Self-driving robot delivery guys set to take over UK, Switzerland, Germany

There are big brands which think the robots could rock the industry.
Written by Charlie Osborne, Contributing Writer
Starship Technologies

Try not to step on them -- the autonomous robot delivery guys which will soon appear on the streets of cities in the UK, Germany and Switzerland.

You could consider the robots the land-based cousins of Amazons' Prime Air delivery drones. Both inventions are based on the same principle: the autonomous delivery of consumer goods.

London-based Starship Technologies, the creator of these robots, says consumers will soon be able to order groceries, packages and food online for delivery by autonomous robots that are located within a two to three-mile radius.

The self-driving robots will wander down city streets towards their location goals while being supervised remotely by human operators in control centers. The eco-friendly robots can handle up to two bags of groceries at a time and are manufactured from off-the-shelf components to keep the cost down.

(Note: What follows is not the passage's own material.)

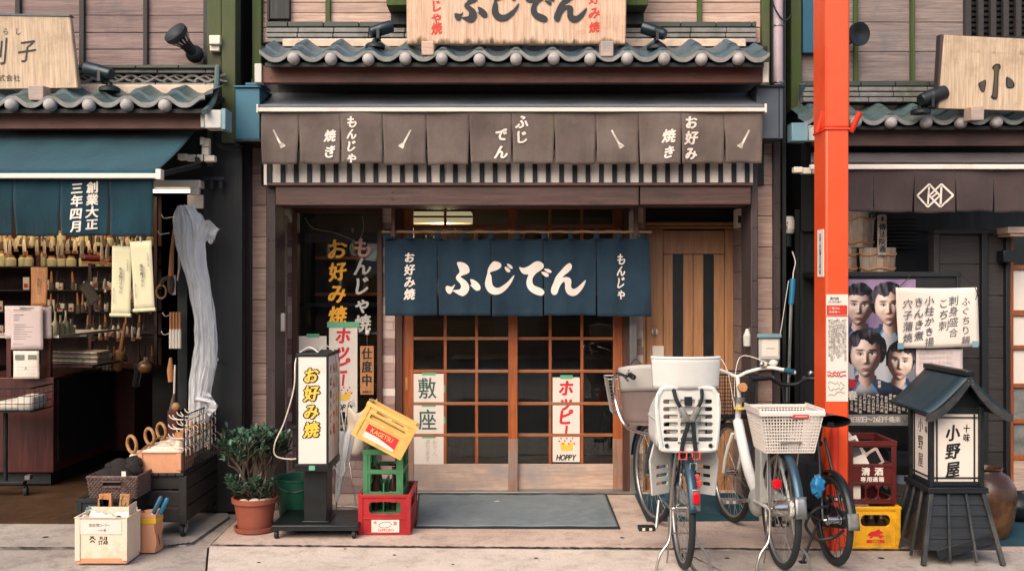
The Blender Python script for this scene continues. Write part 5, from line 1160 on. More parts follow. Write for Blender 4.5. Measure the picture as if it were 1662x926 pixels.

According to the firm, the robots -- which aim to deliver your goods within 30 minutes -- have already driven themselves almost 5,000 miles and met over 400,000 people since the end of last year in test scenarios.

Online takeaway order service Just Eat, German delivery firm Hermes, German retailer Metro Group and London food delivery startup Pronto have all signed up to trial the robots.

Starship Technologies, launched by Skype co-founders Ahti Heinla and Janus Friis in 2014, hopes to make robot delivery a sustainable, viable alternative to traditional human handlers. As part of the program, dozens of robots will be sent to five cities to run test deliveries -- as well as test public reaction to the robots.

"The partners we're working with are at the top of their game -- passionate, driven and quick to embrace new technology, making them the perfect choice for us to truly demonstrate our robotic delivery solution," said Allan Martinson, chief operating officer Starship Technologies.

"We're sure to come up against challenges on our journey, but our aim will never change -- to redefine convenience and customer service for the consumer, whilst making the last mile industry for businesses cost effective, efficient and profitable."

Why would consumers like the idea? While a novelty at the moment, Hermes Germany CEO Frank Rausch said that consumers are no longer happy with the idea of waiting hours for a package, and as online shopping rates continue to increase, delivery firms need to seek out new ways to make "online shopping orders as fast and convenient as possible."

As a result, short-distance, robot delivery could fill a niche for individually scheduled deliveries which are convenient for customers and also potentially less expensive for companies to offer as there could be savings not only in employee wages but also fuel costs and vehicle wear-and-tear.

See also: Amazon unveils delivery by drone: Prime Air. No, seriously

Starship says the pilot scheme will launch in London, Dusseldorf, Bern and another German city with other European cities and a test launch in the United States due to follow suit.